AJ3 White Cement or AJ4 Bred: These are urban classics. Grey heavyweight sweats, a white tee, a dark hoodie. Let the shoe anchor the look from the ground upward — it has been doing exactly that since 1988.


Frequently Asked Questions

What is the most iconic Jordan colorway of all time?
The Air Jordan 1 “Chicago” (1985) is considered the most iconic Jordan colorway of all time — connected to MJ’s rookie season, the NBA ban story, and 40 years of continuous cultural resonance.

Which Jordan colorways are most valuable on the resale market?
The Dior x Air Jordan 1 ($7,000–$25,000), Off-White x AJ1 Chicago ($5,000–$10,000), and Travis Scott x AJ1 Mocha ($1,500–$3,000+) are consistently the highest-resale retail pairs. Game-worn originals — AJ1 Chicago and AJ6 Infrared — trade at six figures.

Why was the Air Jordan 1 Bred banned by the NBA?
The colorway violated the NBA’s rule requiring shoes to be at least 51% white. Nike paid the $5,000 per-game fines in full and turned the ban into one of the most effective brand campaigns in marketing history.

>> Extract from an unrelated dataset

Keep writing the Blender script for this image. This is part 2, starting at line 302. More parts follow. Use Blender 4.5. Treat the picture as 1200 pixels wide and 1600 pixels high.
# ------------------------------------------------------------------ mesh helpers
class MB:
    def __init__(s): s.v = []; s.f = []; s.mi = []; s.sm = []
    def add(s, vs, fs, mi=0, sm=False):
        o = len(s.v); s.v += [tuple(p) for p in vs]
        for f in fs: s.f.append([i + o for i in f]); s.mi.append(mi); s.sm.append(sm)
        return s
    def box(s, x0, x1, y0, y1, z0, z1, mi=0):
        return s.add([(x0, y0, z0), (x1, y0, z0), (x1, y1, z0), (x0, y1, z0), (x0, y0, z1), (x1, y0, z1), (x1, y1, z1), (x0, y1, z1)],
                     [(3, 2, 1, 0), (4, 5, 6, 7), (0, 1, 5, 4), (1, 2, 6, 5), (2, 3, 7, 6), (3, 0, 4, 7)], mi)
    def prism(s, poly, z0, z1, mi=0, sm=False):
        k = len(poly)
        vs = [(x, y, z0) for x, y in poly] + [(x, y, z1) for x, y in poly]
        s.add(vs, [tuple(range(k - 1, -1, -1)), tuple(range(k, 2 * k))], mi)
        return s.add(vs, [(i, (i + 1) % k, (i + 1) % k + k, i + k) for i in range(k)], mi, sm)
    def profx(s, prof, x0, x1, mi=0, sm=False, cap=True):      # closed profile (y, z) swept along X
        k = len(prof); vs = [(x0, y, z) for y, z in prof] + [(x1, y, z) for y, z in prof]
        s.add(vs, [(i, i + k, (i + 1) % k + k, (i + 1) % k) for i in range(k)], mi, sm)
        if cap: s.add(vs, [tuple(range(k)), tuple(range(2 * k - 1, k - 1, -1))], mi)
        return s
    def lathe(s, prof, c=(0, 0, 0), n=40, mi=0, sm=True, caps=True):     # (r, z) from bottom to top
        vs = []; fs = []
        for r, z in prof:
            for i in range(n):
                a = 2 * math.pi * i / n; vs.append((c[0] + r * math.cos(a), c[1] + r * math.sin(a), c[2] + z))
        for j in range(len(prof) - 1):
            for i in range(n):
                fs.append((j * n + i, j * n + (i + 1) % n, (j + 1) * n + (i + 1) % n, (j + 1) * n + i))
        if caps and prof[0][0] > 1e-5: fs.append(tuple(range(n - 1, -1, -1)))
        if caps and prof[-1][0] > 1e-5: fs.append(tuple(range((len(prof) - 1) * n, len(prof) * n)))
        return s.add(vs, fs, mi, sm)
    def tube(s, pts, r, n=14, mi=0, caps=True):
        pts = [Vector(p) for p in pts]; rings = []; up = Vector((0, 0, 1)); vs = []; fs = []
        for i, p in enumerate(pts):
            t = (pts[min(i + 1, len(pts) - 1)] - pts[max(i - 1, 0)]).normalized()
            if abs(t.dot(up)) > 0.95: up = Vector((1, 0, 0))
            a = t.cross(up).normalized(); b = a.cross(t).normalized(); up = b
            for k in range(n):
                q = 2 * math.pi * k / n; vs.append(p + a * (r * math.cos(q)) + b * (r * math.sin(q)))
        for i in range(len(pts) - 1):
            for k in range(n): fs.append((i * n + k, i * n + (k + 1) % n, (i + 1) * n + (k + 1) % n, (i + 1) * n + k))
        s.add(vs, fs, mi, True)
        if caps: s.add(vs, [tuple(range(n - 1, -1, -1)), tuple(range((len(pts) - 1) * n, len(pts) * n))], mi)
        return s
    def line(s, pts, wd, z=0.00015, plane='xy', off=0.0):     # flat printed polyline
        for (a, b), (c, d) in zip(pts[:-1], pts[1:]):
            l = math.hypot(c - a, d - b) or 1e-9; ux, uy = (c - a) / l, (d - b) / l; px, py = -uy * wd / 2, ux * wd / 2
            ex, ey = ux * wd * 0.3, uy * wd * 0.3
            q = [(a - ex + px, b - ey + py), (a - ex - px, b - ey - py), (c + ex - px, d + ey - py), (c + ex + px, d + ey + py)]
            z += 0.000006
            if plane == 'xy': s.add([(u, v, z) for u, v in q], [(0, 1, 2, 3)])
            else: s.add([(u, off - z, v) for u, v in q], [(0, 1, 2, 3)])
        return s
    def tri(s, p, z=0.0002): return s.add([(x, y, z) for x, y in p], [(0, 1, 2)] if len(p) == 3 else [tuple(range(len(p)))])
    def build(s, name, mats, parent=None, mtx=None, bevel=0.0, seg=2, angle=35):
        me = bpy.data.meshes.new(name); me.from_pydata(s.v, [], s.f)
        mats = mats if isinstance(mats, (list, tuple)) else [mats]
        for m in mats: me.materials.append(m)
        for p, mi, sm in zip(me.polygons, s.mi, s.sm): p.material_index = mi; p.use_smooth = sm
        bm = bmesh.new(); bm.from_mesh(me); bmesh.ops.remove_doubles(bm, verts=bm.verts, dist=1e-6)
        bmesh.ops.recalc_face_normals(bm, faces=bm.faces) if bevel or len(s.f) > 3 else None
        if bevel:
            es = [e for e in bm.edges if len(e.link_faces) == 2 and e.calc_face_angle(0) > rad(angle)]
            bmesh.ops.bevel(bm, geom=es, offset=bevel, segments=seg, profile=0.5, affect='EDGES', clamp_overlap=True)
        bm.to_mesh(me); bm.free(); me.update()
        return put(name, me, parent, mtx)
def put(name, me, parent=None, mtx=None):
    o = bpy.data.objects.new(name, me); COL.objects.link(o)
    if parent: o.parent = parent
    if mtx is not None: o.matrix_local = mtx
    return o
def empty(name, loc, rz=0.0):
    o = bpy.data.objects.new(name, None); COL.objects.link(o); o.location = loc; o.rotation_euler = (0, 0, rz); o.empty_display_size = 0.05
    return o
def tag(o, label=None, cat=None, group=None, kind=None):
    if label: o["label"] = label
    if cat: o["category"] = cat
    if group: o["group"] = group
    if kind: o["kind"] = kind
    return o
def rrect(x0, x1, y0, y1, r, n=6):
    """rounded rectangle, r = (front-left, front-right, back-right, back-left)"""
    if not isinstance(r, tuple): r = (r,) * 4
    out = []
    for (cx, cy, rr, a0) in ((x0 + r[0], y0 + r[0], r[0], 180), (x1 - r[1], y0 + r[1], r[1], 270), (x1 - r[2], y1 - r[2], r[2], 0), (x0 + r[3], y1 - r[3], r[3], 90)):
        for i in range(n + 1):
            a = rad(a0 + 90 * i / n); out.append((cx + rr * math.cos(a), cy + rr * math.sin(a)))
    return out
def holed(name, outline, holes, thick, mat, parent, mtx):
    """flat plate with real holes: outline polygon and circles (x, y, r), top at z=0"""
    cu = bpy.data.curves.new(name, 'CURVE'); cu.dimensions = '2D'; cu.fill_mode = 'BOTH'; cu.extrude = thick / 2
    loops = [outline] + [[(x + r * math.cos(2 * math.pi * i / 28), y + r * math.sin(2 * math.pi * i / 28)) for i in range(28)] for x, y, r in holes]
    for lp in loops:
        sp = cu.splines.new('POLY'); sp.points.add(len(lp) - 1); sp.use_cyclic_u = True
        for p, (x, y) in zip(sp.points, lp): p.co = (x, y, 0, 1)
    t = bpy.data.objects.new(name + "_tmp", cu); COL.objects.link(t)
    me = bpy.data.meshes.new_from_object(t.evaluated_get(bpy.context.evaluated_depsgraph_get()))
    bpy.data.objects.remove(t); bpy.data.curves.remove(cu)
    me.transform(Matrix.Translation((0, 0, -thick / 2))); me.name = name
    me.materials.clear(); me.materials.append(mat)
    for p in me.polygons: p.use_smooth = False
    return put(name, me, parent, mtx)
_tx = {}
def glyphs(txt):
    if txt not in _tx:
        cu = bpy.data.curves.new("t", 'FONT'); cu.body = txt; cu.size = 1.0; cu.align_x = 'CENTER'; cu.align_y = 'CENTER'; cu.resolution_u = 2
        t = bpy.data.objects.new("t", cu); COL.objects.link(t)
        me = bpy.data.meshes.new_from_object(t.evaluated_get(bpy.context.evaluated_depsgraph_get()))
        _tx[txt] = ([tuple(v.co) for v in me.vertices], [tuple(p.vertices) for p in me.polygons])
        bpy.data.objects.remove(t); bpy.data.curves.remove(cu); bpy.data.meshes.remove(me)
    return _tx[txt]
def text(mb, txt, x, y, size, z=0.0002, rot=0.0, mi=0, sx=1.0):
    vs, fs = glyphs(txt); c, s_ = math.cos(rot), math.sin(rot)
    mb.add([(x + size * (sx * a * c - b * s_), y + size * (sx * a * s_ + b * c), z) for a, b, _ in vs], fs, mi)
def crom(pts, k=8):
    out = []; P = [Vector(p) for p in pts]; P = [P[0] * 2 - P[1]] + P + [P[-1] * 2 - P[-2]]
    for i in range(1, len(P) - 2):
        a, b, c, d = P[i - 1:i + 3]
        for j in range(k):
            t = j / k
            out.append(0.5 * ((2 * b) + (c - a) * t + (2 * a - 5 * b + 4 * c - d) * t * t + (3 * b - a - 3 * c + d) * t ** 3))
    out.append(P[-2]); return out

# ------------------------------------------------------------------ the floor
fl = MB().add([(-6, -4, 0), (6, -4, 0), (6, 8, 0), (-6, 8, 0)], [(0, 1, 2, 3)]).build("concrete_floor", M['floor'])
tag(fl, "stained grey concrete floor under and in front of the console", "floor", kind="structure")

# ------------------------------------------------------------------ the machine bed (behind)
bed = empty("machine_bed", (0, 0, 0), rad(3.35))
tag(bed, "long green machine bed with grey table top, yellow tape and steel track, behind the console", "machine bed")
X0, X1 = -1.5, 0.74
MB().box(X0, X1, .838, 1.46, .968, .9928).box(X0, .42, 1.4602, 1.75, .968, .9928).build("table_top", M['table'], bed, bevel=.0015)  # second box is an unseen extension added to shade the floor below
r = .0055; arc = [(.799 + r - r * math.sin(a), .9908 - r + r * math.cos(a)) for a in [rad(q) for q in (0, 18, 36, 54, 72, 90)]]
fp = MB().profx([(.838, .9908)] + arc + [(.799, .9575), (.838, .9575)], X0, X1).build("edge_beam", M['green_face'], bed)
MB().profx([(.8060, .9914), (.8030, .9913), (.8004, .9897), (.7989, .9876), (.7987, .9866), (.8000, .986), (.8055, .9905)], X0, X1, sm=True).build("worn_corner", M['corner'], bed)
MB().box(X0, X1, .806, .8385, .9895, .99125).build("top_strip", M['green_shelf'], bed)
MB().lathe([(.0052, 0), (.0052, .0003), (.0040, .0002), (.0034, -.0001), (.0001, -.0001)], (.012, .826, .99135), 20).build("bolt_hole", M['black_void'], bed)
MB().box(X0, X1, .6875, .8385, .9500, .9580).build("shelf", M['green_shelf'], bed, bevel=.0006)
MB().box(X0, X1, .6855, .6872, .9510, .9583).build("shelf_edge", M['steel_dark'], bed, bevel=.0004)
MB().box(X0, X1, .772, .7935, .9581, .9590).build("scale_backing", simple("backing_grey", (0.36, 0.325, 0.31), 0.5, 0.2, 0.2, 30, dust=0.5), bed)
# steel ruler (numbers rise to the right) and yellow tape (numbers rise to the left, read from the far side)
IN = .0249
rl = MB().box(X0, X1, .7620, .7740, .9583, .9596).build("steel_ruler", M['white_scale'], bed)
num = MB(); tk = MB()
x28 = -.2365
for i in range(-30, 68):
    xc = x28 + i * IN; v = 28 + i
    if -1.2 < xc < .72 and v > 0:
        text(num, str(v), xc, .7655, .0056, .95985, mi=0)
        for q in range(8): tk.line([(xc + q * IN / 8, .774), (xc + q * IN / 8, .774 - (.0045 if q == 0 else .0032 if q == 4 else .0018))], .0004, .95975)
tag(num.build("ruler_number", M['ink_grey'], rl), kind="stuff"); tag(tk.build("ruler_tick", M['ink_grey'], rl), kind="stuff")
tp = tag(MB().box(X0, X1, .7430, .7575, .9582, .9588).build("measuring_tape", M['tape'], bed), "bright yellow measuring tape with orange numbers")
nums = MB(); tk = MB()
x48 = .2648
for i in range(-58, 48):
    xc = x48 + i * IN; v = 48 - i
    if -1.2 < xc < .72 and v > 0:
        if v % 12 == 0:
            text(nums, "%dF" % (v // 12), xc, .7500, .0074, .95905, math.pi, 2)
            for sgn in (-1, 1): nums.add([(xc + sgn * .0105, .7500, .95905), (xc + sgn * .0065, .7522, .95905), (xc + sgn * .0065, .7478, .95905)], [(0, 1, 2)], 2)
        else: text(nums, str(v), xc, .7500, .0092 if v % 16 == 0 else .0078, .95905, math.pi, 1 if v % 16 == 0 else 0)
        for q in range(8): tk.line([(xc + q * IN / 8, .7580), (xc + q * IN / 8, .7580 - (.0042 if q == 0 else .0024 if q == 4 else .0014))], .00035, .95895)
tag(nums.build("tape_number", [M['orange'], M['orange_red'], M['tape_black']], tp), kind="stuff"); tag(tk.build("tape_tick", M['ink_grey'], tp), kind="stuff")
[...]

What was Michael Jordan’s first championship shoe?
The Air Jordan 6 “Infrared” — black nubuck with neon-red accents, designed by Tinker Hatfield. Jordan wore them throughout the 1991 NBA Finals when the Bulls defeated the Lakers 4-1 for their first title.

Which Air Jordan 11 colorway is most iconic?
The Concord is the definitive AJ11 colorway — for its design innovation (first patent leather basketball shoe), MJ’s unauthorized 1995 debut, and sustained cultural impact across three decades of holiday retros. The Space Jam is a close second for its cinematic permanence.

Are Jordan retros worth buying as investments?
Some are. Collaborative pairs (Off-White, Travis Scott, Dior) have shown consistent appreciation. Core colorway retros (Chicago, Bred, Concord) hold value but fluctuate on supply and condition. Always verify current pricing on StockX or GOAT before purchasing for investment purposes.